This is the story of the last day of 17-year-old Quanice Hayes’s life. It involves a police department that says they have no good way of deciphering between real guns and fake ones, and a family still searching for answers.
A Teen and a Toy Gun
A Teen and a Toy Gun

Leah Sottile | Longreads | February 2018 | 33 minutes (8,200 words)
I.
The night before Quanice Hayes was shot in the head by a police officer, the skinny 17-year-old was snapping selfies with his girlfriend in a seedy Portland, Oregon, motel room.
Bella Aguilar held her phone close when she clicked off the photos: In one, the 18-year-old girl pushes her tongue out through a smile, her boyfriend leaning over her right shoulder, lips pressed to her cheek, his dreads held back with one hand.
In another, Aguilar cradles her cheek against a black-and-sand-colored gun. It’s fake — the kind of air-powered toy that kids use to pop each other with plastic pellets in indoor arenas. Hayes peeks into the frame behind her.
If you know that the gun is fake, you see a snapshot of two kids playing tough; if you don’t, those photos looks like the beginning of a story about to go terribly wrong.

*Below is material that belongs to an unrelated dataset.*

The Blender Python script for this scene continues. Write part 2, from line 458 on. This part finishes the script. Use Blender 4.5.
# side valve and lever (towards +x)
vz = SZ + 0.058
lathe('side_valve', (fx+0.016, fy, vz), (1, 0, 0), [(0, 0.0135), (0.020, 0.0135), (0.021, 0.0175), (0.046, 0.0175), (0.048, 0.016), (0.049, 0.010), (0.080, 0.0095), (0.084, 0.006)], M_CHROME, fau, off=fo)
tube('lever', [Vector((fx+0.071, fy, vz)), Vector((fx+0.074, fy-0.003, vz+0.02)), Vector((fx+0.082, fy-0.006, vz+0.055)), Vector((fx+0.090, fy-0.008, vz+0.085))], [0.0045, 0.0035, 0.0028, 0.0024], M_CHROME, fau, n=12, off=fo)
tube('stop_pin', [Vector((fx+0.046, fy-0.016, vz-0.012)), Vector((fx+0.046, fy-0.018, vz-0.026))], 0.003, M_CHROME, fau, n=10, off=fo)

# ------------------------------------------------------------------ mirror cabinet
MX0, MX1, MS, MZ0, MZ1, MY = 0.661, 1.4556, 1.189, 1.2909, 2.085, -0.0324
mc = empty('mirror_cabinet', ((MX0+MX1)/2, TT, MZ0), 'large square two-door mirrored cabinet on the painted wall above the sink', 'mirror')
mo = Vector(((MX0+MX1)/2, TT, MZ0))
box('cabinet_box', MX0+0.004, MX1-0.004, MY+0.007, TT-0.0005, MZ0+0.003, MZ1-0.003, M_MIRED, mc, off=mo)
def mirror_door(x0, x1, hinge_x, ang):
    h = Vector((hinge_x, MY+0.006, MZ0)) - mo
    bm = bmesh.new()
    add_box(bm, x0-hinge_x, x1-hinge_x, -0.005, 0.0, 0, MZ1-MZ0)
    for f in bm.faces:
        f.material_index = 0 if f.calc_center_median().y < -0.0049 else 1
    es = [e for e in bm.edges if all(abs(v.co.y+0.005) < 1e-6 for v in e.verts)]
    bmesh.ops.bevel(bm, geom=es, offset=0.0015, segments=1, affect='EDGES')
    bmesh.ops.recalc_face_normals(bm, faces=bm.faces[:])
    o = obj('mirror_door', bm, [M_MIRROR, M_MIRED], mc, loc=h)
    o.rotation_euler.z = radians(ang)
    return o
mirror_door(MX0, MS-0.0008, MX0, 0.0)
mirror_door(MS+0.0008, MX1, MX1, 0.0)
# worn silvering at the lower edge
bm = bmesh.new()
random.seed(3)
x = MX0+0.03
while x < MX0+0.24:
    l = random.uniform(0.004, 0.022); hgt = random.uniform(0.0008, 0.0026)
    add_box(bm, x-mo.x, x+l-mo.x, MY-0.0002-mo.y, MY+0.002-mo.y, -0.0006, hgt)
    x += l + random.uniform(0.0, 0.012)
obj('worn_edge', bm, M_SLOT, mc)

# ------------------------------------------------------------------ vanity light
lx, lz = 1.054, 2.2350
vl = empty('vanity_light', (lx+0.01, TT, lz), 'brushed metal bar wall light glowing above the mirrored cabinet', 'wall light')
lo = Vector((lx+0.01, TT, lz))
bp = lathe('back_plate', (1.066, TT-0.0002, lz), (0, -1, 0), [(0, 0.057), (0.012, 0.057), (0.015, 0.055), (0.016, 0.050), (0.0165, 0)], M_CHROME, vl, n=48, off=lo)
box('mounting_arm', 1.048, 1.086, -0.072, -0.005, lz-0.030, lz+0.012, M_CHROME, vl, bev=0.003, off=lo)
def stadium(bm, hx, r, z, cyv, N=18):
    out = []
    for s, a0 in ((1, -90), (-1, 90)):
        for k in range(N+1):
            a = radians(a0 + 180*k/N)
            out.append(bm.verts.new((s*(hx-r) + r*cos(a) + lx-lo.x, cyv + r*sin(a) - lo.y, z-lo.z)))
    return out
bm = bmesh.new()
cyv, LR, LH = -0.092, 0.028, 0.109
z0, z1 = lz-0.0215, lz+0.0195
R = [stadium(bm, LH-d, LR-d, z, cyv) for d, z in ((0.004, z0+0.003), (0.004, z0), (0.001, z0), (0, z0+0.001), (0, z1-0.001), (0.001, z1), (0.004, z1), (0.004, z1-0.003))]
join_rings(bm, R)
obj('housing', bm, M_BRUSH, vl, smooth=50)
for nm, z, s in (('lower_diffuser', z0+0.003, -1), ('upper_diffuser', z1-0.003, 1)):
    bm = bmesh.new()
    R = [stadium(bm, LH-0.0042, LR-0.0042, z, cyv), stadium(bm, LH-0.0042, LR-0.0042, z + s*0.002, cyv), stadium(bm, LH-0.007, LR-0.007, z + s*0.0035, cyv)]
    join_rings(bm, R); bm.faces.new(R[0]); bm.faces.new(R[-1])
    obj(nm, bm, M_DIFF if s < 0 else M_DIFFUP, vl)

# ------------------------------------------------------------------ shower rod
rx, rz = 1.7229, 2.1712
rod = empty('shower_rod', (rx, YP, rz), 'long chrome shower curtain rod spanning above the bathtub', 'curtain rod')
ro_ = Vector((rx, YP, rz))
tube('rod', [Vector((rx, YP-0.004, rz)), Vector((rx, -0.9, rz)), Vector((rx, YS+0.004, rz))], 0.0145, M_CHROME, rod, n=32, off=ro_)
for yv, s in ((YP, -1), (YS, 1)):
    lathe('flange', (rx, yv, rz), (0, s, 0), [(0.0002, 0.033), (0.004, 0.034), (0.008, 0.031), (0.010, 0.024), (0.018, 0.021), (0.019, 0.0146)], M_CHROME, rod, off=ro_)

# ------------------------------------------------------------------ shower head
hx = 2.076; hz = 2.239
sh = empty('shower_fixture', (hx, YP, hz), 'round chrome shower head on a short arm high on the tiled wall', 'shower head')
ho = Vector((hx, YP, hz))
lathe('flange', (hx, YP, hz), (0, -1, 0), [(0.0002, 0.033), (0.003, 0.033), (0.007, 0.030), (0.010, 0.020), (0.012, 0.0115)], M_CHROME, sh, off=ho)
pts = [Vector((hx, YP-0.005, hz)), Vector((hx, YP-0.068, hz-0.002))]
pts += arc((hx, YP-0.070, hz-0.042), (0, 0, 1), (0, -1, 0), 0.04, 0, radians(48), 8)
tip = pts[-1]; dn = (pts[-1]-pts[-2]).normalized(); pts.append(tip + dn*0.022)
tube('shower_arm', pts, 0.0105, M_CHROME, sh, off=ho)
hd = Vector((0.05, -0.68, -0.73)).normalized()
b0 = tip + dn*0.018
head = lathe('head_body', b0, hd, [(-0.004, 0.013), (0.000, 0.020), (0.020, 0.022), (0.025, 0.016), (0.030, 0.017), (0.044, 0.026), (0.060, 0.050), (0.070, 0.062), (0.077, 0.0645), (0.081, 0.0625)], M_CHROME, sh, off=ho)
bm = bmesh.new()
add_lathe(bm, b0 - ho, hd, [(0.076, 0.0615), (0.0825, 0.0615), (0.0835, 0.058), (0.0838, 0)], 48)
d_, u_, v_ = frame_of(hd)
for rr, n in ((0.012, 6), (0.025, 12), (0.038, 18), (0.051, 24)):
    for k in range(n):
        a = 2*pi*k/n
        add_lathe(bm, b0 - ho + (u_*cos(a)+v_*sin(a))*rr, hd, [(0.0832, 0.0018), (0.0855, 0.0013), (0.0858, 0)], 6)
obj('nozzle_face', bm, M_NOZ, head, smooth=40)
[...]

A few hours later, it did.
It was a cold night in February — a Wednesday. Aguilar and Hayes snapped photos and danced when friends came by the motel room where the couple had been crashing. They drank cough syrup and booze. There were pills and pot and a bag of coke.
They fired the toy gun at the motel’s dirty bathroom mirror, laughing when they couldn’t get the glass to break.
When the long night caught up with Aguilar and she lay down to pass out on the room’s queen-size bed, Hayes yanked on her arm, nagging her to stay awake. Two friends crashed on a pullout couch; two more were on the floor. But Hayes didn’t want to sleep. He walked outside.
Hours passed. The sun came up. Aguilar jolted awake and felt the bed next to her, but her boyfriend wasn’t there. His phone was — it sat on the table next to the bed. She felt frantic. Panicked. Confused. “I don’t know why, but it was that moment. I just felt really, really bad,” she said last summer, sitting outside a Portland Starbucks where she took drags from a Black and Mild.
She couldn’t remember why Hayes had left. She couldn’t remember so much of the night.
She frantically tapped out a text to her boyfriend’s mother, Venus: Do you know where Quanice is?